◆ Work to do:
Using the data below, determine the number of lines that include the string "from". Write only that number.

◆ Information shown:
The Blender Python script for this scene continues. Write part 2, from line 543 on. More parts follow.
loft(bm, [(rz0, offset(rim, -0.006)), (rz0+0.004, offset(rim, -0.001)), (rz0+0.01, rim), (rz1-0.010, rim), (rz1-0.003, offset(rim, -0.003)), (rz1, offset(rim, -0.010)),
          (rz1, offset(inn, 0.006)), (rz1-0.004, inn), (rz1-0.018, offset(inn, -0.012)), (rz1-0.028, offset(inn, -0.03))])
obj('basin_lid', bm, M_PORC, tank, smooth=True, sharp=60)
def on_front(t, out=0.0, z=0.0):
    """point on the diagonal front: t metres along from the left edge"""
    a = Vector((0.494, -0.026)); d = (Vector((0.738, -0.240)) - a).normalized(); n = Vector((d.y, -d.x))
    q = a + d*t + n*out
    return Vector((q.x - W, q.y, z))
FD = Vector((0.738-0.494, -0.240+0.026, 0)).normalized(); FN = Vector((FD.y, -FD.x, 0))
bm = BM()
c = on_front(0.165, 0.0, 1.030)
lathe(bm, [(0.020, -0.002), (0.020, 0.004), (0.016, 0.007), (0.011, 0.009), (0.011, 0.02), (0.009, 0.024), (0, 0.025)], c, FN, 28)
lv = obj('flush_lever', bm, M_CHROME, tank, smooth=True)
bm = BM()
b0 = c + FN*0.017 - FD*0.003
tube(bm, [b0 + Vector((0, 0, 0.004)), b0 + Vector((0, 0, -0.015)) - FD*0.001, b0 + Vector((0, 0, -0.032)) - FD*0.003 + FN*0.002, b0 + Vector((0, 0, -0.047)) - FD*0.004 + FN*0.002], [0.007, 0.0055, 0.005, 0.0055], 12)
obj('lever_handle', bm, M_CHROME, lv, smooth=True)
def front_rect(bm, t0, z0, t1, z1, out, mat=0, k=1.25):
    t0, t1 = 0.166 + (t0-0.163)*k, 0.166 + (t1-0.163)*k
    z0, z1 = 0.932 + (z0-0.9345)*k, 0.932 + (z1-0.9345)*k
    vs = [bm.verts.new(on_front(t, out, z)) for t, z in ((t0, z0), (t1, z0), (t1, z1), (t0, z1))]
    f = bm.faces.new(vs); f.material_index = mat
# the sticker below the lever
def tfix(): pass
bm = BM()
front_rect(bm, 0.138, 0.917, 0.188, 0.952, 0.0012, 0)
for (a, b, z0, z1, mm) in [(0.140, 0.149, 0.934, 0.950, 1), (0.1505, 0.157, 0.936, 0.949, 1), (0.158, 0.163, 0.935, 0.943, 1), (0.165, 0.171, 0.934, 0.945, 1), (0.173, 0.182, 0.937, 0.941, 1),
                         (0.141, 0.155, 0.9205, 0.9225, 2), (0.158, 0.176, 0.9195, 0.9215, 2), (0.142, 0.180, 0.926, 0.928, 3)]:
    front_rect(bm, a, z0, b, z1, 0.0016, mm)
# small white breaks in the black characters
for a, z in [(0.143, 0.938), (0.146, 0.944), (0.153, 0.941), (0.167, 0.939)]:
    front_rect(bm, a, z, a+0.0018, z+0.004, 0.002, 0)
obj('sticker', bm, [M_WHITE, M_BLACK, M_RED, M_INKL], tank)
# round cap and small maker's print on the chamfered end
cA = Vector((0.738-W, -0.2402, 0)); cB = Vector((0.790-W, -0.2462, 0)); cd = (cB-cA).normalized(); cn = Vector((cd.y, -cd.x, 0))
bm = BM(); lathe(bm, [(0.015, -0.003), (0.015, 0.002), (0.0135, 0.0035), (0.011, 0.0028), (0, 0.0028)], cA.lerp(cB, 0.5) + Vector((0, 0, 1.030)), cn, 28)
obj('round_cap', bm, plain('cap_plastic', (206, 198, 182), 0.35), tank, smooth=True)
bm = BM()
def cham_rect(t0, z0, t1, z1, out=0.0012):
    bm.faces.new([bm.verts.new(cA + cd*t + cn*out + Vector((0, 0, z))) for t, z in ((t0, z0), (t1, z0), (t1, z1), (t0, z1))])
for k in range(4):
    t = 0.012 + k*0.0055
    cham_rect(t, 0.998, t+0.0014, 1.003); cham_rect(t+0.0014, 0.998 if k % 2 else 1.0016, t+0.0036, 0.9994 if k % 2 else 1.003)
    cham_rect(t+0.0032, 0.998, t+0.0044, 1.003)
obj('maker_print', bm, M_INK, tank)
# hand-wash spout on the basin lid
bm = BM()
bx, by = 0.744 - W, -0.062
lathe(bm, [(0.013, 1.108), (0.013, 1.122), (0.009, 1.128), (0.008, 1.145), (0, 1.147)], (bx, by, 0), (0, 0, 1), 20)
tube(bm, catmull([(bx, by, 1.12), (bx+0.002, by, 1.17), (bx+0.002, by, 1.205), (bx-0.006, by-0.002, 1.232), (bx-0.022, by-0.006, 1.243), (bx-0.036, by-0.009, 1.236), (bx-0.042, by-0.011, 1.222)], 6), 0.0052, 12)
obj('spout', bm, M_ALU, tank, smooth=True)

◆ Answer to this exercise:
2